TORONTO, Aug 2 (Reuters) - The Canadian dollar clawed back some recent declines against its American counterpart on Friday as data showing a slowdown in U.S. jobs growth helped reduce an unfavorable interest rate differential for the currency.
The U.S. unemployment rate jumped to near a three-year high of 4.3% in July amid a significant slowdown in hiring, potentially making the economy vulnerable to a recession."
"Rate differentials are narrowing in the Canadian dollar's favour as the Federal Reserve is seen joining the Bank of Canada in an aggressive easing cycle," said Karl Schamotta, chief market strategist at Corpay.

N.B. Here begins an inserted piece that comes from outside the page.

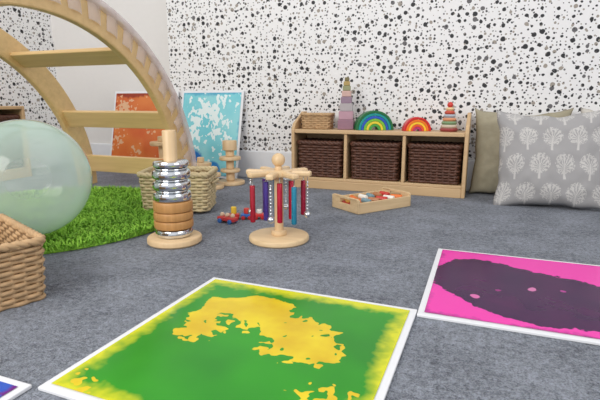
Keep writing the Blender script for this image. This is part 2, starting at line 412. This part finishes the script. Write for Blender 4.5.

The gap between U.S. and Canadian 2-year yields narrowed by 11 basis points to 69 basis points in favor of the U.S. rate as traders piled into bets the Federal Reserve would deliver a larger than normal half-point interest-rate cut in September, when it is expected to begin an easing cycle.
The Bank of Canada has already cut rates twice since June, moving in 25-basis point increments. Investors expect another cut in September, while the chances that the BoC would step up the easing pace to 50 basis points climbed to roughly 20%, swaps market data showed.
The Canadian dollar was trading 0.2% higher at 1.3850 per U.S. dollar, or 72.20 U.S. cents, after touching on Thursday its weakest intraday level since November at 1.3889. For the week, the loonie was down 0.1%.
Helping to cap gains for the loonie, the price of oil fell 3.8% to $73.44 a barrel as the U.S. data clouded the outlook for crude demand. Oil is one of Canada's major exports.
Wall Street tumbled and the U.S. dollar (.DXY), lost ground against a basket of major currencies.
The Canadian 10-year yield was down 10.5 basis points at 3.003%, after earlier touching its lowest level since May 2023 at 2.947%.